---------- Extracted data ----------

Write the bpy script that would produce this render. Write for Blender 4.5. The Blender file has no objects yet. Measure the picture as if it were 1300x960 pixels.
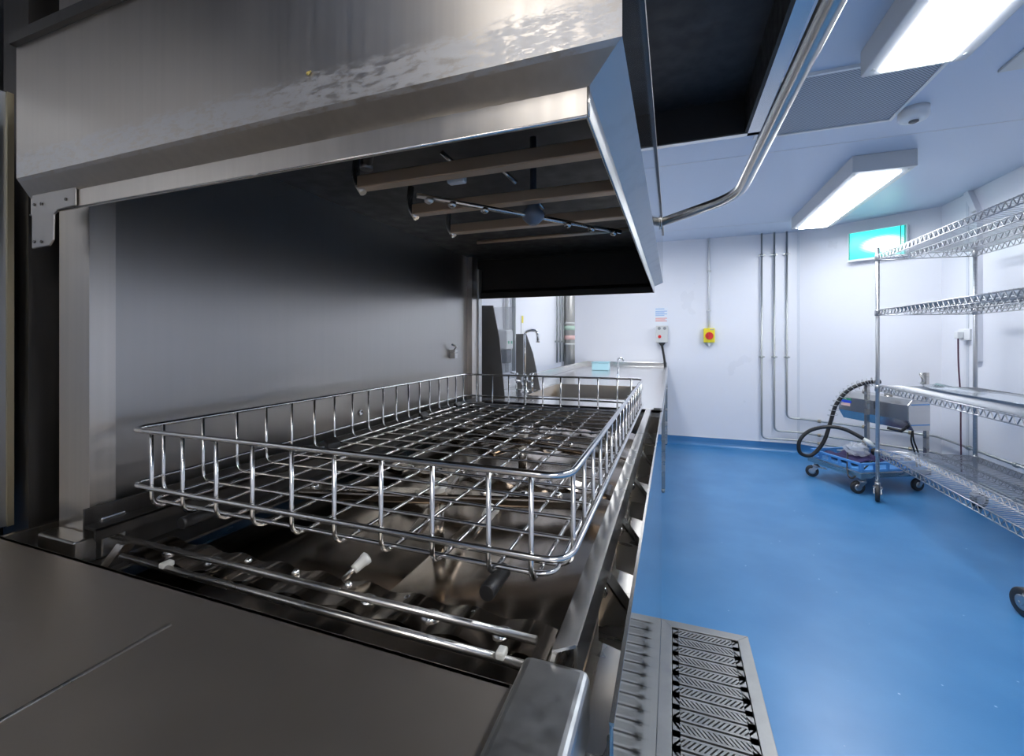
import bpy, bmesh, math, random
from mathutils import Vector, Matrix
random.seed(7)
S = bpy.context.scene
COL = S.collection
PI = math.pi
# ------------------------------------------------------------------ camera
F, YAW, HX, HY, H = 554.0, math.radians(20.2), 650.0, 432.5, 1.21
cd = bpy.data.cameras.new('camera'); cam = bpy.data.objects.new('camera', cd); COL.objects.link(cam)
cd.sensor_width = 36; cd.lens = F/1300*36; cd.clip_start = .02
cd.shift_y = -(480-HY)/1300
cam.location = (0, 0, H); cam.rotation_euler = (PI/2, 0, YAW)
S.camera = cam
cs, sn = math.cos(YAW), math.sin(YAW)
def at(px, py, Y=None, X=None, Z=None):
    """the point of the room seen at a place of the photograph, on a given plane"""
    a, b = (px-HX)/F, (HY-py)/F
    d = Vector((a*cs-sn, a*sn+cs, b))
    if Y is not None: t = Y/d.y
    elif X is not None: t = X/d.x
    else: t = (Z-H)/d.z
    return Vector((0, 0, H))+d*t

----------
---------- Extracted data ----------

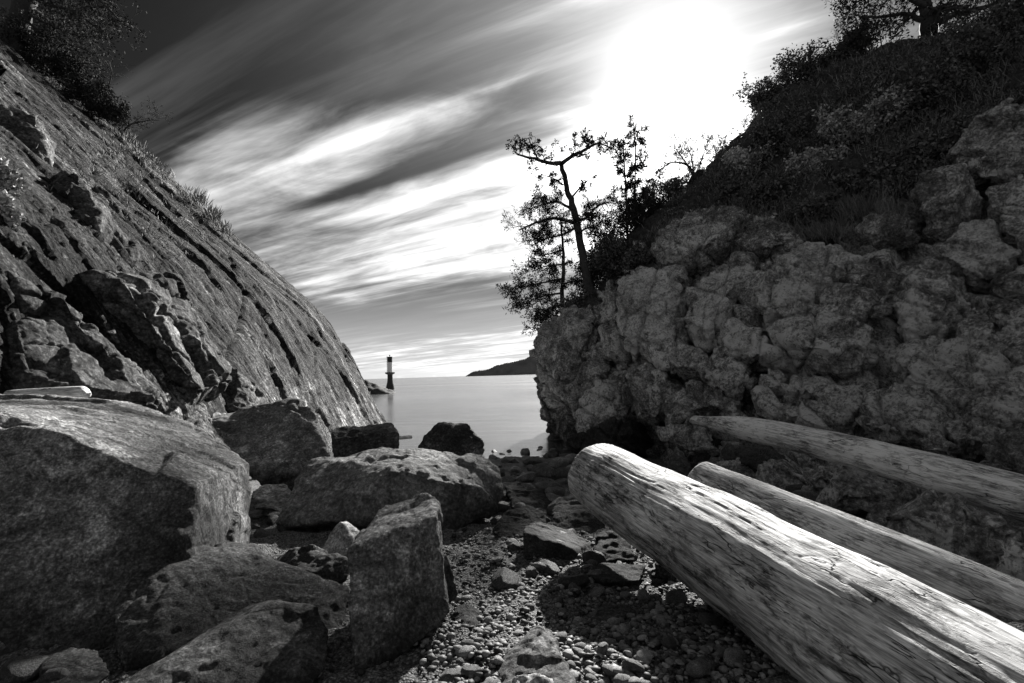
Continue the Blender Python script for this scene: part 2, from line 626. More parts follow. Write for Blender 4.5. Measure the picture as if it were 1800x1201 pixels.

----------

• _What to do_
Of all the lines in the data above, state how many include "pixels". Say only the number.

• _Result of the task_
2